The 82-year-old adds he has the means to pick up and leave, “I can sell my house and move,” he says.
Rosen is putting his money where his mouth is. He’s spent “almost seven figures” on lawsuits against boring under Bel Air, and claims he demands answers from Metro and never gets them.
In one court filing Rosen, through the non profit Keep Bel Air Beautiful, claims one Metro Chief Planning Officer Ray Sosa consulted UCLA for years on the billion dollar project but never consulted Bel Air residents on the project.
In a deposition Sosa said Bel-Air “is a residential neighborhood, a number of homes” that doesn’t require “the same level of evaluation”, the papers said.
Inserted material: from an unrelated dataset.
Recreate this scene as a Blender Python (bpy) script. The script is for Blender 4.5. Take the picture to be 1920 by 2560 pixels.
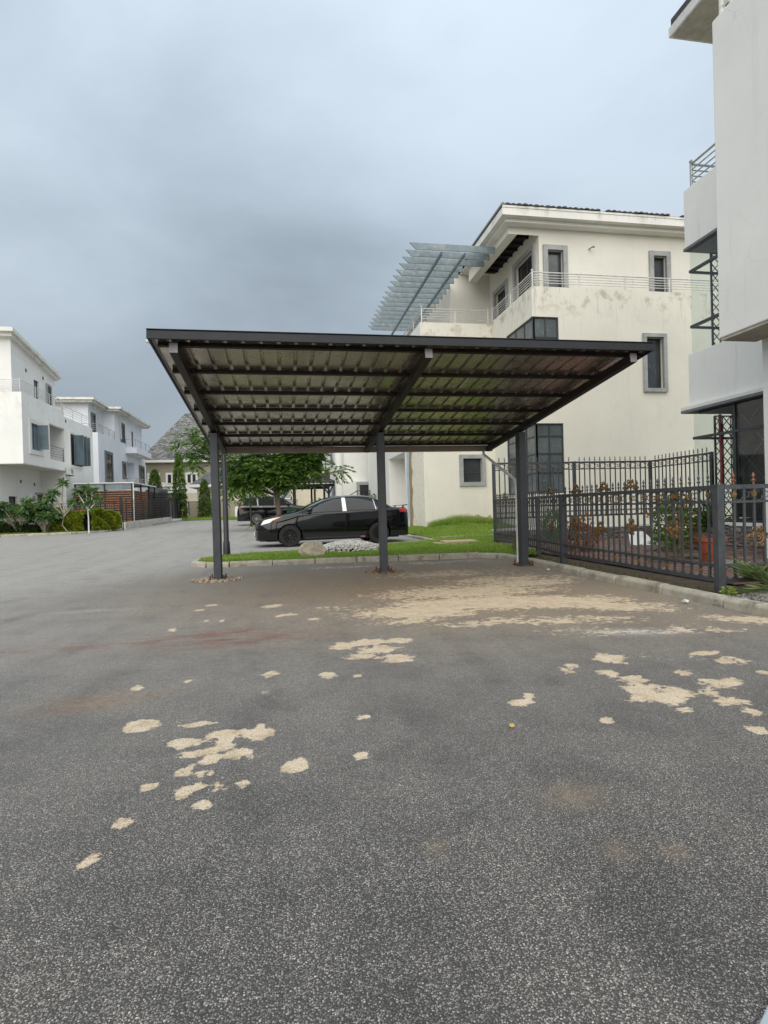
import bpy, bmesh, math, random
import numpy as np
from mathutils import Vector, Matrix
R = math.radians
random.seed(7); rng = np.random.default_rng(7)
S = bpy.context.scene
for o in list(bpy.data.objects): bpy.data.objects.remove(o)
COL = S.collection

# ------------------------------------------------------------------ camera
YAW = math.atan(250 / 1400); ROLL = .028; PITCH = -10 / 1400
fw = Vector((math.sin(YAW) * math.cos(PITCH), math.cos(YAW) * math.cos(PITCH), math.sin(PITCH)))
r0 = Vector((math.cos(YAW), -math.sin(YAW), 0)); u0 = r0.cross(fw)
cx = r0 * math.cos(ROLL) - u0 * math.sin(ROLL); cu = u0 * math.cos(ROLL) + r0 * math.sin(ROLL)
cd = bpy.data.cameras.new('camera'); cam = bpy.data.objects.new('camera', cd); COL.objects.link(cam)
m = Matrix((cx, cu, -fw)).transposed().to_4x4(); m.translation = (0, 0, 1.1); cam.matrix_world = m
cd.sensor_fit = 'HORIZONTAL'; cd.sensor_width = 36; cd.lens = 36 * 1400 / 1920
cd.clip_start = .05; cd.clip_end = 3000
S.camera = cam

# ------------------------------------------------------------------ light: overcast sky, weak wide sun behind the camera
SUN_EL, SUN_AZ = R(42), R(195)          # azimuth clockwise from +Y: behind the viewer, slightly from the left
W = bpy.data.worlds.new('World'); S.world = W; W.use_nodes = True
nt = W.node_tree; nt.nodes.clear()
def wn(t, **k):
    n = nt.nodes.new(t)
    for a, b in k.items(): setattr(n, a, b)
    return n
sky = wn('ShaderNodeTexSky', sky_type='NISHITA', sun_disc=False, sun_elevation=SUN_EL, sun_rotation=SUN_AZ, air_density=1.4, dust_density=3)
tc = wn('ShaderNodeTexCoord')
mp = wn('ShaderNodeMapping'); mp.inputs['Scale'].default_value = (1, 1, 2.0); mp.inputs['Location'].default_value = (.576, 6.824, 5.32)
nz = wn('ShaderNodeTexNoise'); nz.inputs['Scale'].default_value = 1.15; nz.inputs['Detail'].default_value = 8; nz.inputs['Roughness'].default_value = .5; nz.inputs['Distortion'].default_value = .25
rp = wn('ShaderNodeValToRGB')
rp.color_ramp.elements[0].position = .33; rp.color_ramp.elements[0].color = (.130, .155, .178, 1)
rp.color_ramp.elements[1].position = .66; rp.color_ramp.elements[1].color = (.25, .288, .325, 1)
e = rp.color_ramp.elements.new(.5); e.color = (.188, .22, .252, 1)
sx = wn('ShaderNodeSeparateXYZ')
zr = wn('ShaderNodeMapRange'); zr.inputs[1].default_value = .0; zr.inputs[2].default_value = 1.; zr.inputs[3].default_value = .74; zr.inputs[4].default_value = 2.0
vm = wn('ShaderNodeVectorMath', operation='SCALE')
s10 = wn('ShaderNodeVectorMath', operation='SCALE'); s10.inputs['Scale'].default_value = 10
mx = wn('ShaderNodeMixRGB'); mx.inputs[0].default_value = .93
bg = wn('ShaderNodeBackground'); bg.inputs['Strength'].default_value = .1
wo = wn('ShaderNodeOutputWorld')
L = nt.links.new
L(tc.outputs['Generated'], mp.inputs[0]); L(mp.outputs[0], nz.inputs['Vector']); L(nz.outputs['Fac'], rp.inputs[0])
L(tc.outputs['Generated'], sx.inputs[0]); L(sx.outputs['Z'], zr.inputs[0])
L(rp.outputs[0], vm.inputs[0]); L(zr.outputs[0], vm.inputs['Scale'])
L(vm.outputs[0], s10.inputs[0]); L(sky.outputs[0], mx.inputs[1]); L(s10.outputs[0], mx.inputs[2])
L(mx.outputs[0], bg.inputs['Color']); L(bg.outputs[0], wo.inputs[0])
sl = bpy.data.lights.new('sun', 'SUN'); sl.energy = 1.5; sl.angle = R(85); sl.color = (1, .945, .85)
so = bpy.data.objects.new('sun', sl); COL.objects.link(so)
sd = Vector((math.sin(SUN_AZ) * math.cos(SUN_EL), math.cos(SUN_AZ) * math.cos(SUN_EL), math.sin(SUN_EL)))
so.rotation_euler = sd.to_track_quat('Z', 'Y').to_euler(); so.location = (0, -20, 30)
S.view_settings.view_transform = 'Standard'; S.view_settings.look = 'None'; S.view_settings.gamma = 1
S.view_settings.use_curve_mapping = False; S.view_settings.exposure = 1.0
S.render.engine = 'CYCLES'; S.render.resolution_x = 768; S.render.resolution_y = 1024

# ------------------------------------------------------------------ materials
MATS = {}
class NB:
    """tiny node builder"""
    def __init__(s, name):
        s.m = bpy.data.materials.new(name); s.m.use_nodes = True; s.t = s.m.node_tree
        s.b = s.t.nodes['Principled BSDF']; s.o = s.t.nodes['Material Output']; s._p = None
    def n(s, t, **k):
        x = s.t.nodes.new(t)
        for a, b in k.items():
            if a[0] == '_': x.inputs[int(a[1:])].default_value = b
            else: setattr(x, a, b)
        return x
    def l(s, a, b): s.t.links.new(a, b)
    def pos(s, scale=(1, 1, 1)):
        g = s.n('ShaderNodeNewGeometry')
        if scale == (1, 1, 1): return g.outputs['Position']
        mm = s.n('ShaderNodeVectorMath', operation='MULTIPLY'); mm.inputs[1].default_value = scale
        s.l(g.outputs['Position'], mm.inputs[0]); return mm.outputs[0]
    def noise(s, vec, scale, detail=3, rough=.5, dist=0):
        x = s.n('ShaderNodeTexNoise'); x.inputs['Scale'].default_value = scale; x.inputs['Detail'].default_value = detail
        x.inputs['Roughness'].default_value = rough; x.inputs['Distortion'].default_value = dist
        if vec is not None: s.l(vec, x.inputs['Vector'])
        return x.outputs['Fac']
    def ramp(s, fac, stops):
        x = s.n('ShaderNodeValToRGB'); el = x.color_ramp.elements
        while len(el) < len(stops): el.new(.5)
        for e, (p, c) in zip(el, stops):
            e.position = p; e.color = (*c, 1) if len(c) == 3 else c
        s.l(fac, x.inputs[0]); return x.outputs[0]
    def rng(s, v, a, b, c=0, d=1):
        x = s.n('ShaderNodeMapRange'); x.interpolation_type = 'SMOOTHSTEP'
        for i, q in enumerate((a, b, c, d)): x.inputs[i + 1].default_value = q
        s.l(v, x.inputs[0]); return x.outputs[0]
    def mix(s, fac, a, b, mode='MIX'):
        x = s.n('ShaderNodeMixRGB', blend_type=mode)
        for i, q in enumerate((fac, a, b)):
            if isinstance(q, (int, float)): x.inputs[i].default_value = q
            elif isinstance(q, tuple): x.inputs[i].default_value = (*q, 1)
            else: s.l(q, x.inputs[i])
        return x.outputs[0]
    def math(s, op, a, b=0):
        x = s.n('ShaderNodeMath', operation=op)
        for i, q in enumerate((a, b)):
            if isinstance(q, (int, float)): x.inputs[i].default_value = q
            else: s.l(q, x.inputs[i])
        return x.outputs[0]
    def attr(s, name):
        x = s.n('ShaderNodeAttribute'); x.attribute_name = name; return x.outputs['Fac']
    def bump(s, h, st=.3, d=.01):
        x = s.n('ShaderNodeBump'); x.inputs['Strength'].default_value = st; x.inputs['Distance'].default_value = d
        s.l(h, x.inputs['Height']); s.l(x.outputs[0], s.b.inputs['Normal'])
    def col(s, c): s.l(c, s.b.inputs['Base Color'])
    def set(s, rough=.6, metal=0., spec=.5, coat=0., coatr=.05):
        s.b.inputs['Roughness'].default_value = rough; s.b.inputs['Metallic'].default_value = metal
        s.b.inputs['Specular IOR Level'].default_value = spec; s.b.inputs['Coat Weight'].default_value = coat
        s.b.inputs['Coat Roughness'].default_value = coatr
    def done(s, key): MATS[key] = s.m; return s.m

def simple(key, c, rough=.6, metal=0., var=.18, scale=6, spec=.5, coat=0., bump=0., bs=60, dirt=None):
    b = NB(key); p = b.pos(); n = b.noise(p, scale, 4, .6)
    lo = tuple(x * (1 - var) for x in c); hi = tuple(min(1, x * (1 + var)) for x in c)
    cc = b.ramp(n, [(.3, lo), (.7, hi)])
    if dirt: cc = b.mix(b.rng(b.noise(p, scale * .6 + 1.3, 6, .65), .5, .72), cc, dirt)
    b.col(cc); b.set(rough, metal, spec, coat)
    if bump: b.bump(b.noise(p, bs, 3, .6), bump)
    return b.done(key)

def plaster(key, c, stain=(.30, .24, .16), amt=.35, streak=.3, hi=None, crack=True):
    """painted render: blotches, rain streaks, hairline cracks, fine grain; hi=(z0,z1) band below a coping where damp stains gather"""
    b = NB(key); p = b.pos()
    big = b.noise(p, .55, 5, .55); med = b.noise(p, 3.1, 6, .6)
    cc = b.ramp(big, [(.3, tuple(x * .93 for x in c)), (.7, tuple(min(1, x * 1.03) for x in c))])
    cc = b.mix(b.rng(med, .5, .8, 0, .22), cc, tuple(x * .8 for x in c))
    st = b.noise(b.pos((5.5, 5.5, .35)), 1, 5, .6)
    cc = b.mix(b.math('MULTIPLY', b.rng(st, .55, .75), streak), cc, tuple(x * .72 for x in c))
    if hi:
        z = b.n('ShaderNodeSeparateXYZ'); b.l(b.pos(), z.inputs[0])
        band = b.math('MULTIPLY', b.rng(z.outputs['Z'], hi[0], hi[1]), b.rng(z.outputs['Z'], hi[1] + .6, hi[1] + .2))
        bl = b.noise(p, 1.7, 7, .68)
        mk = b.math('MULTIPLY', band, b.rng(bl, .5, .66))
        cc = b.mix(b.math('MULTIPLY', mk, amt), cc, stain)
        mk2 = b.math('MULTIPLY', band, b.rng(b.noise(b.pos((9, 9, .8)), 1, 5, .65), .55, .72))
        cc = b.mix(b.math('MULTIPLY', mk2, amt * .8), cc, tuple(x * .55 for x in stain))
    if crack:
        v = b.n('ShaderNodeTexVoronoi', feature='DISTANCE_TO_EDGE'); v.inputs['Scale'].default_value = .7
        wp = b.mix(.12, p, b.n('ShaderNodeTexNoise').outputs['Color']); b.l(wp, v.inputs['Vector'])
        ck = b.math('MULTIPLY', b.rng(v.outputs['Distance'], .004, .0, 0, 1), b.rng(b.noise(p, .45, 2), .5, .62, 0, .22))
        cc = b.mix(ck, cc, tuple(x * .5 for x in c))
    b.col(cc); b.set(.78, 0, .3)
    b.bump(b.math('ADD', b.noise(p, 90, 2, .6), b.math('MULTIPLY', b.noise(p, 2.2, 3), 3.)), .12, .01)
    return b.done(key)

def foliage(key, cols, rough=.5, trans=.35, nw=.35):
    b = NB(key); g = b.n('ShaderNodeNewGeometry')
    n = b.noise(b.pos(), 1.1, 3)
    f = b.math('ADD', b.math('MULTIPLY', g.outputs['Random Per Island'], .7), b.math('MULTIPLY', n, nw))
    k = len(cols) - 1
    c = b.ramp(f, [(.12 + .8 * i / k, q) for i, q in enumerate(cols)])
    b.col(c); b.set(rough, 0, .4)
    t = b.n('ShaderNodeBsdfTranslucent'); b.l(b.mix(.5, c, (.25, .42, .06), 'MIX'), t.inputs['Color'])
    ms = b.n('ShaderNodeMixShader', _0=trans); b.l(b.b.outputs[0], ms.inputs[1]); b.l(t.outputs[0], ms.inputs[2]); b.l(ms.outputs[0], b.o.inputs[0])
    return b.done(key)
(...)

Rosen, who listened to the deposition live, was furious. “What we’re dealing with is one set of idiots versus another set of incompetence versus another set of morons. They don’t even understand the communities they are dealing with.” he told The Post
He was accused of threatening Metro Board members with violence, something he laughs at a vehemently denies. “I have never once threatened anyone physically in my life. I was out of shape when I was eight,” he said.
He says he’s not done with legal filings. “I can keep this in court for another 5 years,” Rosen said. Metro didn’t immediately respond to The Post for comment.
Rosen has also famously taken shots at LA Supervisor Lyndsey Horvath. As a member of the Metro Board of Directors representing the Third District of Los Angeles County, she’s a heavy stakeholder in the project. She shared bombastic texts from him on her X account and called him the “Man child of Bel Air.”
Rosen sent her a picture of a woman on her knees, stroking a man‘s leg and wrote, “Looks like you at a Metro Board meeting… Sucking up to the incompetent executives of Metro is simply disgraceful.”
When asked about Horvath, Rosen doubled down. “If you want to come at me that’s fine, if you don’t like me that’s fine but you can’t lie to me. I detest her, full disclosure.”
Rosen does offer a solution for a congested Los Angeles. He says the monorail made more sense because there was no digging.
Additionally he proposes that a three lane second deck be added to the 405. Two lanes for electric buses traveling to the airport and back, and one in case a bus brakes down. He predicts the project would come in around 10 billion dollars.
“My goal is that common sense gets brought to this.” Rosen said.